De plus, le scénario d’une investiture à distance doit être étudié par les services juridiques catalans et tout indique pour l’instant qu’une présence physique reste obligatoire, à moins de changer les règles de l’élection. C’est donc une bataille juridique qui est maintenant lancée.
Une autre solution a été envisagée sans toutefois être évoquée devant les journalistes: que Puigdemont se fasse remplacer par un autre membre de son parti. Un parti qui est par ailleurs cerné par un scandale de corruption.
Et après?
Enfin, il reste la possibilité de rentrer au pays par la grande porte. Soutenu par des milliers de personnes, on imagine difficilement que le futur président catalan soit arrêté au milieu de la foule, auréolé de sa victoire aux élections anticipées. Quoique. Madrid s’est toujours montrée particulièrement intransigeante depuis le début de la crise. Réponse dans une premier temps ce mercredi, jour de la première séance du Parlement régional catalan, et au plus tard le 31 janvier, jour de l’investiture.

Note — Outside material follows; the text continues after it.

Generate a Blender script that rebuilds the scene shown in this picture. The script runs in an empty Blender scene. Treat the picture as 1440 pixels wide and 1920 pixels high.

Quant à l’avenir de la Catalogne indépendante, c’est encore une autre paire de manches. La population catalane reste profondément divisée sur la question. Les indépendantistes, ensemble, représentent un peu plus de 47% des suffrages selon le dernier scrutin. C’est beaucoup, mais par définition pas suffisant pour faire plier les 53 autres pourcent.
Le premier ministre espagnol méprise le résultat des élections qu'il a provoquées. Il ne rétablira pas les droits du Parlement catalan si son président est réélu depuis la Belgique. Rappelons qu'en Espagne, C. Puigdemont serait prisonnier politique.